April 2012: Are We Out of the Woods Yet?

victor-anderson
Victor Anderson, editor-in-chief, Waters

It’s been a while since any economic indicators have given anyone reason for optimism … a long while. But recently, the pallor that has characterized the face of the global economy since the financial crisis of 2008 looks like it might just be replaced by something resembling a bit of color. The world’s two largest consumer-based economic regions—North America and Western Europe—appear to have stopped the economic rot by arresting the rise in unemployment numbers, while their service-based industries, manufacturing sectors, and consumer spending have started to show the first green shoots of revival.  

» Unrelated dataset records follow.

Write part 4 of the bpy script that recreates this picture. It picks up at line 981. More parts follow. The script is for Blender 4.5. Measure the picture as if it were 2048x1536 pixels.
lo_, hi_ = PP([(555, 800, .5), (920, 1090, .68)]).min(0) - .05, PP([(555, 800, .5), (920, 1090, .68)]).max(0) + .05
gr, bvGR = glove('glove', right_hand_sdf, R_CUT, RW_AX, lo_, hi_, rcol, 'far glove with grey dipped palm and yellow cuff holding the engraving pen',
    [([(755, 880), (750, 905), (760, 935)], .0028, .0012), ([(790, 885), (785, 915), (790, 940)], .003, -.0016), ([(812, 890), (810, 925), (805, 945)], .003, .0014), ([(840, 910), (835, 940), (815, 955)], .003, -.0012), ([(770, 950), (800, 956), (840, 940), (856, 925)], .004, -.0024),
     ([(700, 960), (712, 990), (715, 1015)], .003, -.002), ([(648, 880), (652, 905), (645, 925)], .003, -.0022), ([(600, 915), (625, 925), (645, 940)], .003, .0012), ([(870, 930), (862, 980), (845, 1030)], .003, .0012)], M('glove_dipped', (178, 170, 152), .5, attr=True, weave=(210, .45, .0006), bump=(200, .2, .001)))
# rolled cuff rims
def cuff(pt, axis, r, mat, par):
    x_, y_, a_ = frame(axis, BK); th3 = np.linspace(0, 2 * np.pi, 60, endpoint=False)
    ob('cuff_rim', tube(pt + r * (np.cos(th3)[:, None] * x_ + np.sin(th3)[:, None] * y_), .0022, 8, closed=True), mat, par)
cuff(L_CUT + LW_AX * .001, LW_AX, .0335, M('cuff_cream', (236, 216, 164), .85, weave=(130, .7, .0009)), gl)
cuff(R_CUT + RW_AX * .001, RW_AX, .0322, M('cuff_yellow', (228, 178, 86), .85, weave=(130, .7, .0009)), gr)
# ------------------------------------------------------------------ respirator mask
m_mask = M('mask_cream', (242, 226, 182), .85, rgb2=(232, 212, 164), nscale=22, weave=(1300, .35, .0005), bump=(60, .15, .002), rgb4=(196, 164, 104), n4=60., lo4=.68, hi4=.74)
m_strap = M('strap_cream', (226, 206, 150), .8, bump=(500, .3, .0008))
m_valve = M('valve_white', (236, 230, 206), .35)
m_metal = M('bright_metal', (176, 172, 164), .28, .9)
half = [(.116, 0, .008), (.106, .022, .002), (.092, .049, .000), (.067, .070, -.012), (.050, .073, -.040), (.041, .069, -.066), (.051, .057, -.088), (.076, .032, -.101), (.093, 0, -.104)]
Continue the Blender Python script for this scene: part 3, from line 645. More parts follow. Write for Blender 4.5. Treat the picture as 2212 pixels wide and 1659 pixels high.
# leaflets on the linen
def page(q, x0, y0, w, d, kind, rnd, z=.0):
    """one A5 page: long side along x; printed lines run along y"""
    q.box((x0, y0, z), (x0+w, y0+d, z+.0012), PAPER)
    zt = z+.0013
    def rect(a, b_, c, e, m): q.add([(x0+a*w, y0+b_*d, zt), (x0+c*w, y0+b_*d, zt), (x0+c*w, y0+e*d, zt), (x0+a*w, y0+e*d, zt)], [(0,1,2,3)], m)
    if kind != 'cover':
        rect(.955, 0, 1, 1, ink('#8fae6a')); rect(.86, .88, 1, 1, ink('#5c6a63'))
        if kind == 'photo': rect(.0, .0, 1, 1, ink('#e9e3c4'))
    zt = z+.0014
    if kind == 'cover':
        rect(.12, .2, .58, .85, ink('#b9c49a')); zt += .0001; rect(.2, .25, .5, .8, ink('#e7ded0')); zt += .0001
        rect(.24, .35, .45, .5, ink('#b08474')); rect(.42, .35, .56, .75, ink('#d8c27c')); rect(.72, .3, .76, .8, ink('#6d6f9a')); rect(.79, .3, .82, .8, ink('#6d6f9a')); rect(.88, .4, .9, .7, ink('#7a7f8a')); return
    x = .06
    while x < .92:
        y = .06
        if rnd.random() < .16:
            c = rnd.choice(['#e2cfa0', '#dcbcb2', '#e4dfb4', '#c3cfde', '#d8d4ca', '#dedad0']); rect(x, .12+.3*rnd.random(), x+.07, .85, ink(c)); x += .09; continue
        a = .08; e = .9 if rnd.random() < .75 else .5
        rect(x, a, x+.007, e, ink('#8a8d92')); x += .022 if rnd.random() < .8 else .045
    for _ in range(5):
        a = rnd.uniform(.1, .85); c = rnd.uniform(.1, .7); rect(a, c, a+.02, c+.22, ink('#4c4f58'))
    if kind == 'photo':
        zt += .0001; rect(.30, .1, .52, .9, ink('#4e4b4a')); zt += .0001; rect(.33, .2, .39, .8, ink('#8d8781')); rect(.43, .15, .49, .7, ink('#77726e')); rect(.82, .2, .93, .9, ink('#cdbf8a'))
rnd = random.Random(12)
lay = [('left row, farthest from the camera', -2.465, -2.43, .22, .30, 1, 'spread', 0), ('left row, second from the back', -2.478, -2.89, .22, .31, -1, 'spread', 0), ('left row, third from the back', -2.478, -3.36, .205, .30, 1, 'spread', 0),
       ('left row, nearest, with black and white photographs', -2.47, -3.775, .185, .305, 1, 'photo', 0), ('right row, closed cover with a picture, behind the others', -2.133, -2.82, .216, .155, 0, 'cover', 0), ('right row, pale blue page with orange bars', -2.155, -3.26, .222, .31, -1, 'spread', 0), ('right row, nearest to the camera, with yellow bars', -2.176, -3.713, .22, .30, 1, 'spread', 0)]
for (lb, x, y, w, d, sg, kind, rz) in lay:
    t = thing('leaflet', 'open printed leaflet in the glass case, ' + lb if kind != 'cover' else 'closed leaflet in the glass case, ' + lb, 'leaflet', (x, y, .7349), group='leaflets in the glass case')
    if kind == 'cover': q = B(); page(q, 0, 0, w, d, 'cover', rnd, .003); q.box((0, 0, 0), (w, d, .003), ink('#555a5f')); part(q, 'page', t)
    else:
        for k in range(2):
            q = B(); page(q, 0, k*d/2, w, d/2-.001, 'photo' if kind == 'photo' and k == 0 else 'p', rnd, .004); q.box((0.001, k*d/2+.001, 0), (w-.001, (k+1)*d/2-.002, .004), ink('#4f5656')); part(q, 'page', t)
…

These positive numbers—prompting speculation from the industry’s more sanguine commentators that we’re finally on our way out of the woods—were touched on by Christine Lagarde, managing director of the International Monetary Fund, during a recent visit to India. On March 20, Australia’s NineMSN news website reported that during her two-day trip to New Delhi to attend a conference and meet the country’s economic leaders, Lagarde described the global economy as having retreated from the “abyss,” even though there were still serious weaknesses. “We are further away from the abyss than we were three months ago,” Lagarde said, adding that the European Central Bank and certain European countries had helped stabilize the overall situation, but there were still areas that need to be “attacked with vigor,” such as shoring up financial institutions. “Financial institutions were high contagion agents for this crisis—this tells us where reforms have to focus. Financial institutions have to be agents for growth, not a threat to growth,” she said.

So what does all this economic euphoria have to do with financial technology? It’s at times like these that CIOs are afforded the rare opportunity to contemplate committing capital to areas of spending other than simply keeping the lights on. And, as Jake Thomases’ feature on page 12 explains, reducing one’s carbon footprint by consuming less energy is not only socially responsible—it’s also economically astute. One of State Street’s green IT initiatives has, for example, saved the firm 12,300 metric tons of carbon dioxide equivalent (CDE) and over $2 million in energy bills since its 2010 launch. While $2 million and 12,300 metric tons of CDE is hardly going to reverse global warming, save gaggles of polar bears, and appreciably inflate investors’ dividends, it is a start. If large numbers of buy-side and sell-side firms followed suit, it might just amount to something significant, and, for a while at least, win the industry some friends among the wider population, a rare commodity indeed since the debacle of 2008.